Family-Owned Businesses: Starting 2012 Off Right

Year-end planning is never an easy task, especially for small businesses with limited time and resources. For family-owned business, year-end planning is more complex because oftentimes it involves an intersection between personal planning, estate planning  and business planning.

Business planner Matthew Erskine said this junction of personal and business finances is hard to avoid when it comes to a family-owned company,  no matter the size.

"When you are dealing with a family-owned business, you have a lot more issues with control than you would have normally," he said.

Erskine is  a fourth-generation member of his-family run legal business, and has seen the importance of such planning firsthand.

"Many times this planning is neglected. You need to make sure these plans are in sync and you don't have control of the company blow up."

Here are five areas Erskine said family-owned businesses should examine going into the New Year:

No. 1: The family's role in the business. Many small, family-owned businesses often nurture family values, and this notion should be passed on to new generations of leaders, Erskine advised.

"Think about how you will nurture the next generation of the family," he said. "Are you bringing them into [the business] early enough?
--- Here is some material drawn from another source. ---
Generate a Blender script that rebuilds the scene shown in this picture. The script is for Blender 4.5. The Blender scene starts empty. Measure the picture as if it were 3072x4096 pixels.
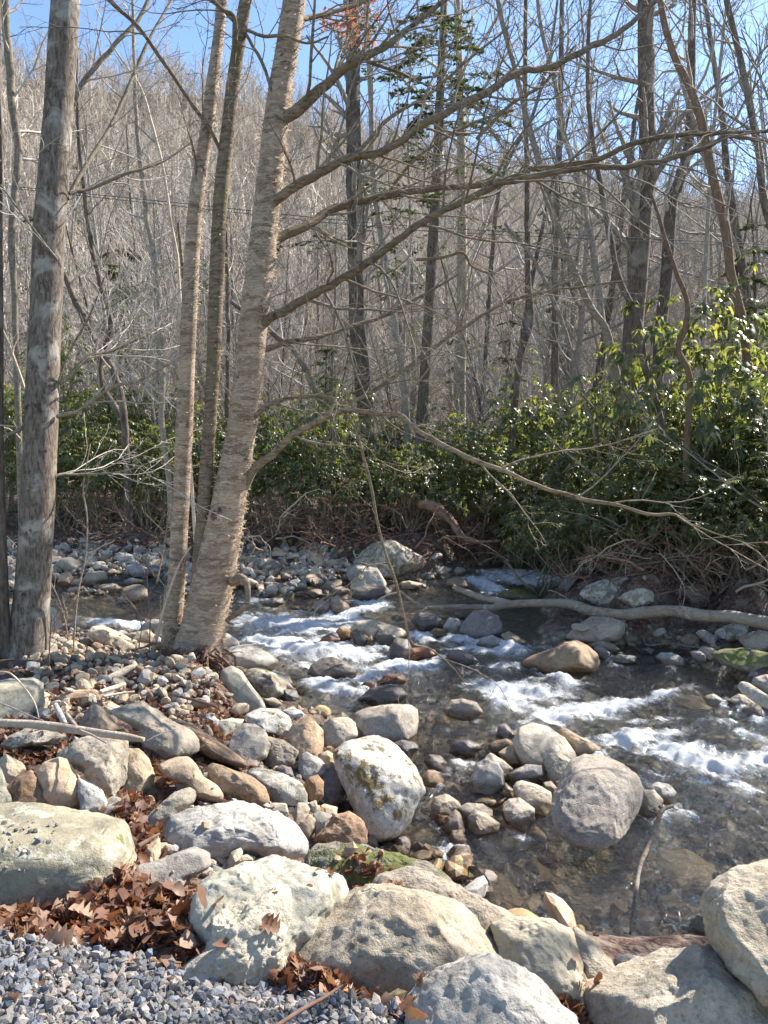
import bpy, math, random
import numpy as np
from mathutils import Vector, noise as mnoise
from mathutils.bvhtree import BVHTree

# ------------------------------------------------------------------ camera, sky, sun, exposure
S = bpy.context.scene
COL = S.collection
PITCH = math.radians(4.3); VF = math.radians(67.0)
CAMZ = 1.6
cd = bpy.data.cameras.new('camera'); cam = bpy.data.objects.new('camera', cd); COL.objects.link(cam)
cd.sensor_fit = 'VERTICAL'; cd.angle = VF; cd.clip_end = 3000; cd.clip_start = 0.05
cam.location = (0, 0, CAMZ); cam.rotation_euler = (math.pi/2 - PITCH, 0, 0)
S.camera = cam
SUN_AZ = math.radians(53); SUN_EL = math.radians(41)
w = bpy.data.worlds.new('World'); S.world = w; w.use_nodes = True
nt = w.node_tree; bg = nt.nodes['Background']
sky = nt.nodes.new('ShaderNodeTexSky'); sky.sky_type = 'NISHITA'; sky.sun_disc = False
sky.sun_elevation = SUN_EL; sky.sun_rotation = SUN_AZ; sky.air_density = 1.0; sky.dust_density = 0.2; sky.ozone_density = 3.0
nt.links.new(sky.outputs[0], bg.inputs[0]); bg.inputs[1].default_value = 0.105
sl = bpy.data.lights.new('sun', 'SUN'); sl.energy = 5.0; sl.angle = math.radians(0.53); sl.color = (1.0, 0.94, 0.86)
so = bpy.data.objects.new('sun', sl); COL.objects.link(so)
sundir = Vector((math.sin(SUN_AZ)*math.cos(SUN_EL), math.cos(SUN_AZ)*math.cos(SUN_EL), math.sin(SUN_EL)))
so.rotation_euler = sundir.to_track_quat('Z', 'Y').to_euler(); so.location = (20, 20, 30)
S.view_settings.view_transform = 'Standard'; S.view_settings.look = 'None'
S.view_settings.exposure = 1.38; S.view_settings.gamma = 1
S.render.engine = 'CYCLES'
try:
    S.cycles.max_bounces = 8; S.cycles.transparent_max_bounces = 12
    S.cycles.diffuse_bounces = 3; S.cycles.glossy_bounces = 3
except Exception: pass

# ------------------------------------------------------------------ pixel <-> world
# distances are real: a point is a view ray (source pixels of a 3072 x 4096 frame) cut at a forward distance or at the ground
FPX = 2048/math.tan(VF/2)
ZO = {'ov': (0, 0, 1.8517)}
for k, (x, y) in {'r1': (0, 2100), 'r2': (1000, 2100), 'r3': (1972, 2100), 'r4': (0, 2700), 'r5': (1000, 2700), 'r6': (1972, 2700)}.items(): ZO[k] = (x, y, 0.66305)
for k, (x, y) in {'r7': (0, 3300), 'r8': (1536, 3300), 't1': (0, 0), 't2': (1536, 0), 't3': (0, 1100), 't4': (1536, 1100)}.items(): ZO[k] = (x, y, 0.92586)
def src(reg, x, y):
    a, b, s = ZO[reg]; return a+x*s, b+y*s
def ray(sx, sy):
    dx = (sx-1536)/FPX; dy = (2048-sy)/FPX
    c, s = math.cos(PITCH), math.sin(PITCH)
    return np.array([dx, c + dy*s, -s + dy*c])        # unnormalised, camera depth 1
def at(reg, x, y, Y):
    r = ray(*src(reg, x, y)); k = Y/r[1]
    return np.array([0, 0, CAMZ]) + r*k
def zw(Y):                                             # water level: the stream falls towards the camera
    Y = np.clip(Y, 2, 24); return -1.54 + 0.06*Y
def hitz(sx, sy, z):
    r = ray(sx, sy); k = (z-CAMZ)/r[2]; return np.array([0, 0, CAMZ]) + r*k
def hitw(sx, sy, dep=0.0):
    r = ray(sx, sy); k = (-1.54-dep-CAMZ)/(r[2]-0.06*r[1]); return np.array([0, 0, CAMZ]) + r*k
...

How will your next year's plans for the business be impacted by this role?"

Erskine also recommended family-run businesses implement a meritocracy method, if they haven't already.

This should be used exclusively for hiring and firing senior managers in the business, meaning that people are promoted and let go based on the work they do, rather than family connections.

"If not [implemented] you end up having people who are not family, but are very talented, probably feeling slighted," he said.

No. 2: Business ownership. "When you get larger, you need to take a look at how you are structuring the family's relationship with the business," Erskine said. "We usually see them go into a holding company with a portfolio of businesses underneath it."

Take this time to examine family members' stake in the company. If someone is looking to get out, or move to a new investment within the business, this is the time to offer the opportunity. "You can't force people to love what you love," he said. "Take a look at this every year."

No. 3: Governance. Now is the time for a family-run business to consider implementing an advisory or governance board that strategizes a long-term view of the business’ direction.

Visiting this area of planning also allows the business owners to look ahead and develop a portfolio strategy for the year to come, Erskine said.

No. 4: Wealth management. Family businesses require closer coordination across the family's wealth than non-family-owned businesses. Erskine stressed that it’s important to ensure that estate plans for different members of the family are understood, and their impact on the ownership of the business has been modeled.

"Ownership of shares of the company have a huge financial impact on [the family's] wealth."

"In both their worth and taxes, you need to coordinate so that you don't end up having something that might make sense from a short-term point-of-view, but no sense in the long-term control of the company."

No. 5: Values. Sum up ethical values and activities from generation-to-generation, Erskine recommended. Be sure there is a focus on monitoring, evaluating and learning from philanthropic investments, and pass that on throughout the business to determine your societal impact in  the long-term.

"What's different in a family business and a private business is that it will have the family's values," he said. "You need to express to the next generation who you support and how you make charitable contributions."